**Given material:**

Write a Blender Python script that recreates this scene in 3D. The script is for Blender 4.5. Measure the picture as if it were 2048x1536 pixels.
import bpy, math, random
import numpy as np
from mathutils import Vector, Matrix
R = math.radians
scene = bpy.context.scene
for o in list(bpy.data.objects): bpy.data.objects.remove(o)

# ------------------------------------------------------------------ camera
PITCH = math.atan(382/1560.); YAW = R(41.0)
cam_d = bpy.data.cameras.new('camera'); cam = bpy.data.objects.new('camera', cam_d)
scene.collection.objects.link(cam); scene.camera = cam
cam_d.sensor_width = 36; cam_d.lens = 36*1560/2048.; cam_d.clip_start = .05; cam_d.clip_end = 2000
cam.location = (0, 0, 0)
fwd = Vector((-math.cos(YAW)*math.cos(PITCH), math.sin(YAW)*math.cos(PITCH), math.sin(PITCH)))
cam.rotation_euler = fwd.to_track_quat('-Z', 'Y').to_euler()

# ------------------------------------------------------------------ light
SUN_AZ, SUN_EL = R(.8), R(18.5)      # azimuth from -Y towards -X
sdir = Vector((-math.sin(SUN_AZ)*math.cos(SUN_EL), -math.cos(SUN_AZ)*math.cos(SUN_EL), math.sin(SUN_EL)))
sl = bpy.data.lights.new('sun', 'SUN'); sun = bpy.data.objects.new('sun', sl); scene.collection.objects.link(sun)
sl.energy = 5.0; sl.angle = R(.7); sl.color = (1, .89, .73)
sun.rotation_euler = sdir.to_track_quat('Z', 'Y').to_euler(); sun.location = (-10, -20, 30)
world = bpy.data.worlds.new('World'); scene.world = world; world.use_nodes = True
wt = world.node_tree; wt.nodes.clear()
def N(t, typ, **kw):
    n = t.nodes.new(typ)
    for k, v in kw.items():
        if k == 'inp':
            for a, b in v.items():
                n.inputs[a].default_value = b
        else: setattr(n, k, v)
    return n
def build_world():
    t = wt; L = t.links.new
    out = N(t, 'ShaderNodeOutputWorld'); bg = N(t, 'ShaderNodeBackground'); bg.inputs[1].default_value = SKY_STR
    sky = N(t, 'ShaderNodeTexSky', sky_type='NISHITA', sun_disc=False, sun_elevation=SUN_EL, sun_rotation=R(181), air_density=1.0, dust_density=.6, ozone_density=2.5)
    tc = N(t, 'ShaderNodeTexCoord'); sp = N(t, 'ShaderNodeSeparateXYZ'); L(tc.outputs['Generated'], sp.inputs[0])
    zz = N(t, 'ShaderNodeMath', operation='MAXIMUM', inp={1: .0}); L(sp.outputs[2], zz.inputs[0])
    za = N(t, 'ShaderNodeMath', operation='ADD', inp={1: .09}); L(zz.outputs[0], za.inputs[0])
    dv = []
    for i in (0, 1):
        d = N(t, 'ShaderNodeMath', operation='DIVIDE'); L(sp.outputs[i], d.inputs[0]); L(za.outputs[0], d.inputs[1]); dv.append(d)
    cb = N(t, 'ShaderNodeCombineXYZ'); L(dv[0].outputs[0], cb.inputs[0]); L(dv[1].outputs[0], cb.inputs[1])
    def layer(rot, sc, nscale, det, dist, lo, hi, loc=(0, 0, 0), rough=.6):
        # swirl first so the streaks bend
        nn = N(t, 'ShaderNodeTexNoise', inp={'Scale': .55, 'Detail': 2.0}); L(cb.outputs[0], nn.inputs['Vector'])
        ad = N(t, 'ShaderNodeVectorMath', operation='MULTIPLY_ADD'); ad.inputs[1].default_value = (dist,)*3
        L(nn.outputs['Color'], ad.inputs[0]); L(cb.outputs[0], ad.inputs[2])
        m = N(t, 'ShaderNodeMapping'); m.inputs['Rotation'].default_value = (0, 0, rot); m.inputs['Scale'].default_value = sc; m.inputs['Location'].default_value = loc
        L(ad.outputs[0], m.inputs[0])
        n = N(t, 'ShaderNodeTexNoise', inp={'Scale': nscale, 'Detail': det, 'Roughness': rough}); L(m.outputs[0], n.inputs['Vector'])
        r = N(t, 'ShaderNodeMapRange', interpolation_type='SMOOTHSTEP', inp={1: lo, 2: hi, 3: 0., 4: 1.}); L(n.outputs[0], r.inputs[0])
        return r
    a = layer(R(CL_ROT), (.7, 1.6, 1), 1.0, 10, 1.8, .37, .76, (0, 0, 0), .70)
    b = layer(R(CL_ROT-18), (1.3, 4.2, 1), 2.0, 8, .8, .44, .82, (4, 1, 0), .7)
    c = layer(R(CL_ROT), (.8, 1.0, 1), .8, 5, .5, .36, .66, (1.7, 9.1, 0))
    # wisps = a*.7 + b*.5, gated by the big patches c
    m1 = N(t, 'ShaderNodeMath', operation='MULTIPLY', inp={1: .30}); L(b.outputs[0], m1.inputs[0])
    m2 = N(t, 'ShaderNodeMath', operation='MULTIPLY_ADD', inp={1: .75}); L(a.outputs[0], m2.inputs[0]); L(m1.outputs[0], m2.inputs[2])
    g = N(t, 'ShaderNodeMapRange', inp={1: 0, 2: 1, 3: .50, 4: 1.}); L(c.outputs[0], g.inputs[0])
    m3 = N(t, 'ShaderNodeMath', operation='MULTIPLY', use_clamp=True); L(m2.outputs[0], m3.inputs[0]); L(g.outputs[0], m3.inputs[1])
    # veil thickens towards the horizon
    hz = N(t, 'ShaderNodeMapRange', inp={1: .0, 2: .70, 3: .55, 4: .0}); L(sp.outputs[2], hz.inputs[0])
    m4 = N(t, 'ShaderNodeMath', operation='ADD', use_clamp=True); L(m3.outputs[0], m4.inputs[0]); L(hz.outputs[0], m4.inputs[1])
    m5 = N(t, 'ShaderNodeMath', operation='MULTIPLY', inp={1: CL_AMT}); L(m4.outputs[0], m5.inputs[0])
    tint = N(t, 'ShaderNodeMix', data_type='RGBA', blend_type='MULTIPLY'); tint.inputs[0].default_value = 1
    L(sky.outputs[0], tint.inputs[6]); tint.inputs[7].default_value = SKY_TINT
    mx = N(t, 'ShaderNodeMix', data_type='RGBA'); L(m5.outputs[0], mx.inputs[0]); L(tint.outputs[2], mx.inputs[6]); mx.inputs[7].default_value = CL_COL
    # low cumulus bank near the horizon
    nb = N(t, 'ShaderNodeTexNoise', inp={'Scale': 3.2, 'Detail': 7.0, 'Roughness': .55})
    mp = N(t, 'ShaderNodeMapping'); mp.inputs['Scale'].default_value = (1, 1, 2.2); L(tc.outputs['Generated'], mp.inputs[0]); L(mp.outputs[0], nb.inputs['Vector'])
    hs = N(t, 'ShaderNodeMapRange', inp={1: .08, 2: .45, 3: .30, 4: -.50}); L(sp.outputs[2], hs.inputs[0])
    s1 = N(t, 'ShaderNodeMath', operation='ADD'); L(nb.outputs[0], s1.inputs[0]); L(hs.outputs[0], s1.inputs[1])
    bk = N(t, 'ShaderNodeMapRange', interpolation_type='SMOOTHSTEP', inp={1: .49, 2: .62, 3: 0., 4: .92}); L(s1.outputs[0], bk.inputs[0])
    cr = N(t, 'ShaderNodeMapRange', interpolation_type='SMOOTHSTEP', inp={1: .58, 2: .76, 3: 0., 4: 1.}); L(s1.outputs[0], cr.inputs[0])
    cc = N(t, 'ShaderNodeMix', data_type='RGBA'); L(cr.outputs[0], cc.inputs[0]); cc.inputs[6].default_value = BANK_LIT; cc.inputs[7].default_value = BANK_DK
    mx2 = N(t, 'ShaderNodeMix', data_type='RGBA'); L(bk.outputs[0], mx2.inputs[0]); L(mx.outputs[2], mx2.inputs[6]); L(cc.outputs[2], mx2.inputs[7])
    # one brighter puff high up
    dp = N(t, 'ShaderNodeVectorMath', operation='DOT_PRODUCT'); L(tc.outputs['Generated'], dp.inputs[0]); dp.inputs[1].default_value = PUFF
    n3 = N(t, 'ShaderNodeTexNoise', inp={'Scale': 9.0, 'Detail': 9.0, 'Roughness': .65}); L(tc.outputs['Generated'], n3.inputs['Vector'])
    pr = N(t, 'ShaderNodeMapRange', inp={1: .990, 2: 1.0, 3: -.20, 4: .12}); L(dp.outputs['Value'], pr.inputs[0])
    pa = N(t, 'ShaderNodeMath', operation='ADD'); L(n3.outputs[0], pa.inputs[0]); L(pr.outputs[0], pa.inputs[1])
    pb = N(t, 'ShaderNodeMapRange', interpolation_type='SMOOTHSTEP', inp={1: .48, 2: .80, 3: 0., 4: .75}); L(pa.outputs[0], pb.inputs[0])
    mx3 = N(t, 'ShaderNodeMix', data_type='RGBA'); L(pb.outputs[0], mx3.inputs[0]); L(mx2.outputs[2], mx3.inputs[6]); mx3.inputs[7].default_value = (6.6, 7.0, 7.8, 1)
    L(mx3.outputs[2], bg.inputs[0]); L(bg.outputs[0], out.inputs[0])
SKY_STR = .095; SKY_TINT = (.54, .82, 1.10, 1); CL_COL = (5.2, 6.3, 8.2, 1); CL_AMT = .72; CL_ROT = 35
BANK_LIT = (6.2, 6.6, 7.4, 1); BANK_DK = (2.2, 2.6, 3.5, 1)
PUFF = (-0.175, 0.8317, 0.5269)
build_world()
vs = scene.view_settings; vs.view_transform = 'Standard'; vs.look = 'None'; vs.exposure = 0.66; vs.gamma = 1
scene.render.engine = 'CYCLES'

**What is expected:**
Only the lines from the beginning of the material to the line containing "cam.rotation_euler = fwd.to_track_quat('-Z', 'Y').to_euler()" should be echoed, verbatim and in full.

**Exercise response:**
Write a Blender Python script that recreates this scene in 3D. The script is for Blender 4.5. Measure the picture as if it were 2048x1536 pixels.
import bpy, math, random
import numpy as np
from mathutils import Vector, Matrix
R = math.radians
scene = bpy.context.scene
for o in list(bpy.data.objects): bpy.data.objects.remove(o)

# ------------------------------------------------------------------ camera
PITCH = math.atan(382/1560.); YAW = R(41.0)
cam_d = bpy.data.cameras.new('camera'); cam = bpy.data.objects.new('camera', cam_d)
scene.collection.objects.link(cam); scene.camera = cam
cam_d.sensor_width = 36; cam_d.lens = 36*1560/2048.; cam_d.clip_start = .05; cam_d.clip_end = 2000
cam.location = (0, 0, 0)
fwd = Vector((-math.cos(YAW)*math.cos(PITCH), math.sin(YAW)*math.cos(PITCH), math.sin(PITCH)))
cam.rotation_euler = fwd.to_track_quat('-Z', 'Y').to_euler()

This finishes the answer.